Wissinger v. State

LEVY, Justice,

dissenting.

In her fourth ground of error, appellant asserts that she had no notice that the State would seek an affirmative finding that a deadly weapon was used during the commission of the offense. Absent from the indictment was any allegation that the appellant used a “deadly weapon” or a “firearm.”

Although the finding of a “deadly weapon” does not enlarge or alter the applicable penalty range (unlike an enhancement paragraph in an indictment), it nevertheless has a profound effect on a defendant by extending the confinement that a defendant must serve before becoming eligible for discretionary parole. Tex.Code Crim.P. Ann. art. 42.12, sec. 15(b) (Vernon 1979). In theory, his punishment is not changed but as seen from his perspective, it is drastically more severe.

My inability to join the majority stems basically from consideration of the command of art. 1, sec. 10 of the Texas Constitution, that a defendant has the right to know “the nature and cause of the accusation against him.” Probably the most significant objective of this constitutional right is to furnish notice to the accused of the exact charge against him and, by implication, of what punishment might be assessed if he is found guilty, thus permitting him to prepare a specific defense or mitigation of punishment.

Our Code of Criminal Procedure, art. 21.-03 (Vernon 1966), further specifies, “[e]ver-ything should be stated in [a charging instrument] which is necessary to be proved.” Basic notions of fairness and adequate notice, therefore, constrain me to urge that when the State intends to invoke provisions of Tex.Code Crim.P.Ann. art. 42.12, sec. 3f(a)(2), (Vernon Supp.1985)1, it must include in its charging instrument— preferably a simple averment in a separate paragraph — that which it expects to prove; that is, that the accused used or exhibited a *266deadly weapon during the commission of the alleged offense or during the immediate flight therefrom.

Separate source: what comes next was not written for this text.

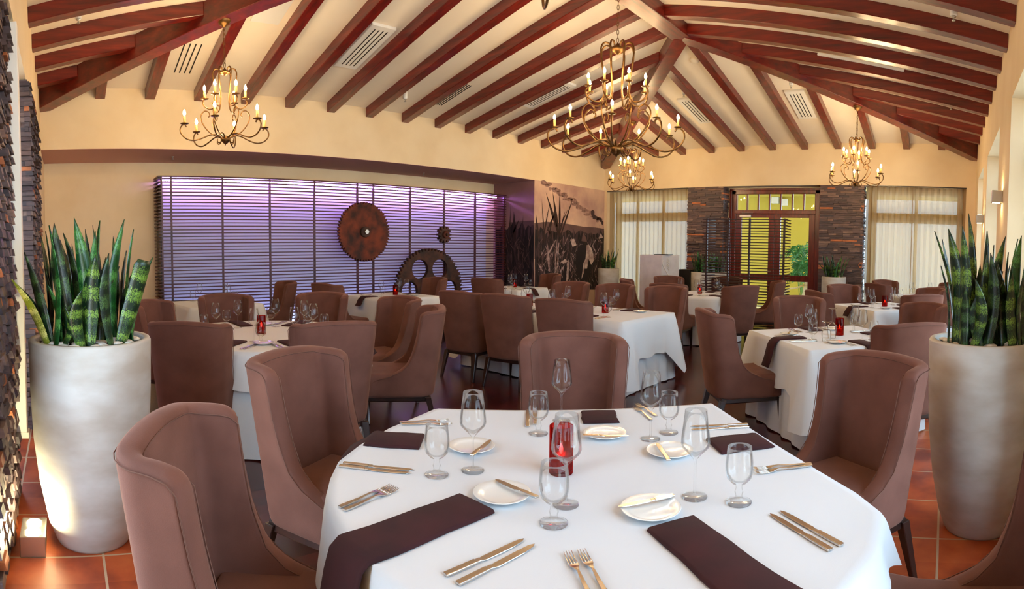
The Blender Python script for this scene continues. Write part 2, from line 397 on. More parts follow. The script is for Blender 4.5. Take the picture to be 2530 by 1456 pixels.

When denial of probation by a trial court and deprivation of liberty by extended confinement in a penitentiary hinge on that very question, due process and due course of law require that the trier of fact at any stage of a criminal trial not be authorized to make an adverse finding against an accused unless and until the issue has been tendered by the pleading of the State. See Polk v. State, 693 S.W.2d 391, 397 (Tex.Crim.App.1985) (Clinton, J., concurring). Issues are tendered only by pleadings, the State thereby giving notice to the accused through its charging instrument of what is being claimed.

Because I believe that the failure of the State to give such notice by its pleadings is an error of fundamental magnitude, not requiring either a showing of harm or an objection, I respectfully dissent.

I would sustain the appellant’s fourth ground of error and remand for a new trial.

. Sec. 3f. (a) The provisions of Sections 3 and 3c of this Article do not apply:

... (2) to a defendant when it is shown that the defendant used or exhibited a deadly weapon as defined in section 1.07(a)(ll), Penal Code, during the commission of a felony offense or during immediate flight therefrom. Upon affirmative finding that the defendant used or exhibited a deadly weapon during the commission of tut offense or during immediate flight therefrom, the trial court shall enter the finding in the judgment of the court. Upon an affirmative finding that the deadly weapon the defendant used or exhibited was a firearm, the court shall enter that finding in its judgment.